Wouldn't work. "911" isn't a real phone number; it's special-cased into the phone network so that if the phone network is overloaded the 911 call will get through and a non-911 call will get disconnected. VoIP services don't have direct access to 911 systems but instead proxy (once they figure out where you're calling from and thus which 911 center to route your call to).

If you tried to DoS 911 services via VoIP, you might make it impossible to get a call through to 911 via that VoIP service, but you wouldn't block landline 911 calls.



I am he who DOS'd my cell phone.

I don't really understand what you mean - do you mean that 911 won't accept more than X calls from a single VOIP provider, after they proxy the call? Because the limit is humans answering the calls, isn't it? Is that done on a grid too, so operators from multiple regions can handle overload in one area?

Anyway, I would imagine a more likely attack would be on private PBXes. Only terrorists would want to take down 911, which should be resistant to call floods, but a much larger pool of criminals would seek to disable private phone systems.

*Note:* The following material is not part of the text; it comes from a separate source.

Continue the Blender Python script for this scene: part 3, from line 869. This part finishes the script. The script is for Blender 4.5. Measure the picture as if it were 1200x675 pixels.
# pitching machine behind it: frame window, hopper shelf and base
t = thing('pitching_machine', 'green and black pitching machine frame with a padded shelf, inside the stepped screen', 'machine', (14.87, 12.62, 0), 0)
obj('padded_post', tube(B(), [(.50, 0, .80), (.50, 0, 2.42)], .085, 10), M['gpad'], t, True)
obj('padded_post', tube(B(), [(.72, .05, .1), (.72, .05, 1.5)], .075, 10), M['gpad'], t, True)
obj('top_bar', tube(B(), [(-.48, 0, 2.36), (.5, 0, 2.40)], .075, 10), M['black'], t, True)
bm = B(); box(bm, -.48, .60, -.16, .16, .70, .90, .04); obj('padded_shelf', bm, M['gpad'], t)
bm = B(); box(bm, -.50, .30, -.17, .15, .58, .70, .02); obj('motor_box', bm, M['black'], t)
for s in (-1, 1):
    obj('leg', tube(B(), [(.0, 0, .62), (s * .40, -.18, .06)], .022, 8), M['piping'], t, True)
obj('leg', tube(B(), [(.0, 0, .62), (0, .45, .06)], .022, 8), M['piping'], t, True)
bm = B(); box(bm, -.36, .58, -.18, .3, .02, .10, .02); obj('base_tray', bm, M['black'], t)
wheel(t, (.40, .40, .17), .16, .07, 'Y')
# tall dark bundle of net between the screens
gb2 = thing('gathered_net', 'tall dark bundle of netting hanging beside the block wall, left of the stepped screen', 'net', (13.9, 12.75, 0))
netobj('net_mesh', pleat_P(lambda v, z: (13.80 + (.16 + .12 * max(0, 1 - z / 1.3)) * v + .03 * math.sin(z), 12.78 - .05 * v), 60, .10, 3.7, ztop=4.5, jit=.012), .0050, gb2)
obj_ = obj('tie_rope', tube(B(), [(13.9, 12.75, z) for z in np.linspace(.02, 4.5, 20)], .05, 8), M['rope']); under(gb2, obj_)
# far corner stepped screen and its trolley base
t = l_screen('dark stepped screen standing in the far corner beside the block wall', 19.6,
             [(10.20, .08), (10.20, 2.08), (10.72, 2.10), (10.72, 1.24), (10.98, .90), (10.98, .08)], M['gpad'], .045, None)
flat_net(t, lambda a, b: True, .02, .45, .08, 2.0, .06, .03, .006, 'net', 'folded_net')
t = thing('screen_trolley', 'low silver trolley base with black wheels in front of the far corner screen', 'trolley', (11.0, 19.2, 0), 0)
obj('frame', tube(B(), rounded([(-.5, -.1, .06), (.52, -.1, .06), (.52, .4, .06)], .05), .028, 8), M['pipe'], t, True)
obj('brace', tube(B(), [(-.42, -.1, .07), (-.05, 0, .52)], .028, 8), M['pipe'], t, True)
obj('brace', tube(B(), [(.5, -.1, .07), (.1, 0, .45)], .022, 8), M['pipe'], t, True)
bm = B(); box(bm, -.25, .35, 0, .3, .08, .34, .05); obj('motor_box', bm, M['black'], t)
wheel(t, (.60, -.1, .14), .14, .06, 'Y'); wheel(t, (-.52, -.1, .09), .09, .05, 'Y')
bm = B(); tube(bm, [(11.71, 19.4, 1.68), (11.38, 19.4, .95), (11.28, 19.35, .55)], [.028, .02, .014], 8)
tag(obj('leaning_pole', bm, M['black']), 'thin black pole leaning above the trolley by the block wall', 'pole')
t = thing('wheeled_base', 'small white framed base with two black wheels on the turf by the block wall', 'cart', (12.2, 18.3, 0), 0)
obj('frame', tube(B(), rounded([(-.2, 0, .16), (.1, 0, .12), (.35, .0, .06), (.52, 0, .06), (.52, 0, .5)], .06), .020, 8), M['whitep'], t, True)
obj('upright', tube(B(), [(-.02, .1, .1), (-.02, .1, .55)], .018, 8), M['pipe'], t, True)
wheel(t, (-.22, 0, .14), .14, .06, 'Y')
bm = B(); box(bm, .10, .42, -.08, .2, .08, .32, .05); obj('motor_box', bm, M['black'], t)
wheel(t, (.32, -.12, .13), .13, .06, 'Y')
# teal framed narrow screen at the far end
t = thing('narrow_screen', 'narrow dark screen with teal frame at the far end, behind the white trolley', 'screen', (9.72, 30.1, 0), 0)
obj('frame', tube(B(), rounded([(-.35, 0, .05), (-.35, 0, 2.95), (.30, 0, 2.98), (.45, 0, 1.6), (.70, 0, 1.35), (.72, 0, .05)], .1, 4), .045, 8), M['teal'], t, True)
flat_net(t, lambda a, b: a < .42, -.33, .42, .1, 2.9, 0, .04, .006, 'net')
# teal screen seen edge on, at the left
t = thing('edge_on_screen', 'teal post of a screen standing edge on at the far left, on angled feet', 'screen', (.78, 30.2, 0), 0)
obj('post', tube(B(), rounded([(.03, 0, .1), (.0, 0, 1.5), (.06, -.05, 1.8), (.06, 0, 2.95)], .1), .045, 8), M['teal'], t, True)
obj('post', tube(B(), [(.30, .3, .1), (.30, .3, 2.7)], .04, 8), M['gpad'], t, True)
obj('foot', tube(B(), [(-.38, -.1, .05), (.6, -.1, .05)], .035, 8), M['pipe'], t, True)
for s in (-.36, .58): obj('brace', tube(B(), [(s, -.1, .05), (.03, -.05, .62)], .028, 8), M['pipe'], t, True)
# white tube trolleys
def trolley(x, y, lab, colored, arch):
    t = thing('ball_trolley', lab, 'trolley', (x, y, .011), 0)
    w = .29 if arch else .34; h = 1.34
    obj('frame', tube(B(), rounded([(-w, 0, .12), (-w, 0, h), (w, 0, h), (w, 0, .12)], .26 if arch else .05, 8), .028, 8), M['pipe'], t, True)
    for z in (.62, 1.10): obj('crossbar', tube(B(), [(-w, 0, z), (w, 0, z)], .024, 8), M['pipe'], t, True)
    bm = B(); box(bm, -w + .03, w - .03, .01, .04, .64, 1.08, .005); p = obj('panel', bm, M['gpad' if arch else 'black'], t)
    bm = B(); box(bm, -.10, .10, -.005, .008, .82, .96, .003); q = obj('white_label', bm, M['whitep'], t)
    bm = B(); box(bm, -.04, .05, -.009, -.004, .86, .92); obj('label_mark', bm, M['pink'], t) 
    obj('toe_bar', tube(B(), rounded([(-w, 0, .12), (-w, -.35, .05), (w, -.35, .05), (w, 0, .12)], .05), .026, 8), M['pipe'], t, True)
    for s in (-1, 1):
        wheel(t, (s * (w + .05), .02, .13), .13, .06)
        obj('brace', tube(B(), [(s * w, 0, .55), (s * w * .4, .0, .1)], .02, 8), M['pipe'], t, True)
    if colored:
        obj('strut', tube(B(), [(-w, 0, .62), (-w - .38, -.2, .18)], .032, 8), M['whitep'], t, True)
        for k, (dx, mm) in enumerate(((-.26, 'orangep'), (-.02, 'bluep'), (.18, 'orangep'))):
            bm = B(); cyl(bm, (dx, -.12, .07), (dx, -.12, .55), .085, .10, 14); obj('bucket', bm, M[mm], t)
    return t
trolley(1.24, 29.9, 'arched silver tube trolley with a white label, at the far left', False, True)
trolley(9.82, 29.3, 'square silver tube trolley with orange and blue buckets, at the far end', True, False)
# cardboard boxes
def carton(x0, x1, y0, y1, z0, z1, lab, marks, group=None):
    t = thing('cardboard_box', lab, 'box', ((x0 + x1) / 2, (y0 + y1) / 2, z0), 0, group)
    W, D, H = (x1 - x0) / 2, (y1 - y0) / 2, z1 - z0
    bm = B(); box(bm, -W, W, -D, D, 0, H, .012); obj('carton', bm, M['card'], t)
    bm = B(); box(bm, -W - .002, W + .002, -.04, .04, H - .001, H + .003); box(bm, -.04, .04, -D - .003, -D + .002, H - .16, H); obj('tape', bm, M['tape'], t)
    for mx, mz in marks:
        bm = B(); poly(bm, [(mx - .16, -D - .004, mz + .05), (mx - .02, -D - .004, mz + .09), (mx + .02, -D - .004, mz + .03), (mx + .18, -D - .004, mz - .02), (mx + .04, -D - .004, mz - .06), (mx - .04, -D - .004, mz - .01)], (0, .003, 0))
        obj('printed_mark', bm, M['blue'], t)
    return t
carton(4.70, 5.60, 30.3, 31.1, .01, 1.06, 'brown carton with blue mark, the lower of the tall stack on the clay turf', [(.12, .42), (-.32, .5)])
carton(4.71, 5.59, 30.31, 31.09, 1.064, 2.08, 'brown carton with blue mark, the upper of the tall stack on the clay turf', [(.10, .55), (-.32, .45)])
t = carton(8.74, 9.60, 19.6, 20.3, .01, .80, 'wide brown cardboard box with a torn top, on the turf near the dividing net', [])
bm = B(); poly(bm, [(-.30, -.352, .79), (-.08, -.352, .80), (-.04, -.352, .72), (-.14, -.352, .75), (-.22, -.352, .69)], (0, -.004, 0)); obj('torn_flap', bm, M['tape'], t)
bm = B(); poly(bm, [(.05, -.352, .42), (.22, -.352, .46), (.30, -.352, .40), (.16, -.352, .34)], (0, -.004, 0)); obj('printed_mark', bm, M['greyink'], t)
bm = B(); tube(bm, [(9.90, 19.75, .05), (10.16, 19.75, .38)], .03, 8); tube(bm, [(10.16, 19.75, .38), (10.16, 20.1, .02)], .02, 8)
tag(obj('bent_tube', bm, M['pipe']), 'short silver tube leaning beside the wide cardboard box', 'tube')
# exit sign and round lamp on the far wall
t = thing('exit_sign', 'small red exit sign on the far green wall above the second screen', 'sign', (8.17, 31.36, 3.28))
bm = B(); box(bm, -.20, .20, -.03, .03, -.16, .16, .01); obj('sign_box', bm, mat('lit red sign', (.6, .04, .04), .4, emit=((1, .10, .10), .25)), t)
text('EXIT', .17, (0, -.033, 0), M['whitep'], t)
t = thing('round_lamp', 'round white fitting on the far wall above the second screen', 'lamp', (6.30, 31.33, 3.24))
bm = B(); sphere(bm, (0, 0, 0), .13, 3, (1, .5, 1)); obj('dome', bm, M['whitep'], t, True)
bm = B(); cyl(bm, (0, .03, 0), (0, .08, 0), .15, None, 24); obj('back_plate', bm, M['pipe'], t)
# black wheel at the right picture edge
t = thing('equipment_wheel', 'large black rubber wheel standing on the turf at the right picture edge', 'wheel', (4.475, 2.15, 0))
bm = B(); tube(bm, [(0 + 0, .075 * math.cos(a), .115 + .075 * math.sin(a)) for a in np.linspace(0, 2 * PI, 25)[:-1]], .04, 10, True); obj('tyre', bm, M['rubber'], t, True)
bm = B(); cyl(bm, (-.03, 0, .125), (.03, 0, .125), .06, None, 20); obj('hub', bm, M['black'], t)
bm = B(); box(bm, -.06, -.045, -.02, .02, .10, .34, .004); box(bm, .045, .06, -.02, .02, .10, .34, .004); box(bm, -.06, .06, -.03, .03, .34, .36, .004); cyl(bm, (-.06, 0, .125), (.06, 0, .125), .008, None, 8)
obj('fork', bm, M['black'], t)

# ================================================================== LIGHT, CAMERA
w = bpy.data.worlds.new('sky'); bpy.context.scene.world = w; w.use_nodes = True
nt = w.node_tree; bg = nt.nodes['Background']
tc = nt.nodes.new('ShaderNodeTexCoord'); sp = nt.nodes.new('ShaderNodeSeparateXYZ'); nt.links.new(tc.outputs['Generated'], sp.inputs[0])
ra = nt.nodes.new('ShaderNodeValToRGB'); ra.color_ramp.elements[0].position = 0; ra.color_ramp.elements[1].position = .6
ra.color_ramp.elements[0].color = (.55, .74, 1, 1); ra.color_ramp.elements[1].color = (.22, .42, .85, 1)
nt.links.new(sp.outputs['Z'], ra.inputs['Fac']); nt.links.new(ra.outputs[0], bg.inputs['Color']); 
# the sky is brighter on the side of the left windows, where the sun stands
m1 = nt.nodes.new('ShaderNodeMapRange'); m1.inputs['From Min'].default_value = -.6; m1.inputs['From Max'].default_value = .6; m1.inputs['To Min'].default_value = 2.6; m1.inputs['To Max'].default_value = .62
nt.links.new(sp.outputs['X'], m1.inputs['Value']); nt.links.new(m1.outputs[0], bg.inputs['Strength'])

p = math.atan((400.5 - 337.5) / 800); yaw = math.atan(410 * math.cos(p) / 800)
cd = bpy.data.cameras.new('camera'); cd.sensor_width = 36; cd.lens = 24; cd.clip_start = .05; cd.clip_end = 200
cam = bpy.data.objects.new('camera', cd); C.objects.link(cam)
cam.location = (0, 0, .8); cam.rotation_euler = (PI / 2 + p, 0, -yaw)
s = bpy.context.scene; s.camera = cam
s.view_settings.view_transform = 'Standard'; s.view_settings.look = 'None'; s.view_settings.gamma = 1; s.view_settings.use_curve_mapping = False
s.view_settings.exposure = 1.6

Do you think the 911 quotas for all the VoIP systems added together amount to more than the staff for the 911 center, in some locale? How about the number of emergency responders? Even if not, you could still DoS the VoIP service your target was using.


Ahh, didn't realize that, but interesting to know.

What I meant though is that you could create enough call volume so that there wouldn't be enough operators to handle all the calls.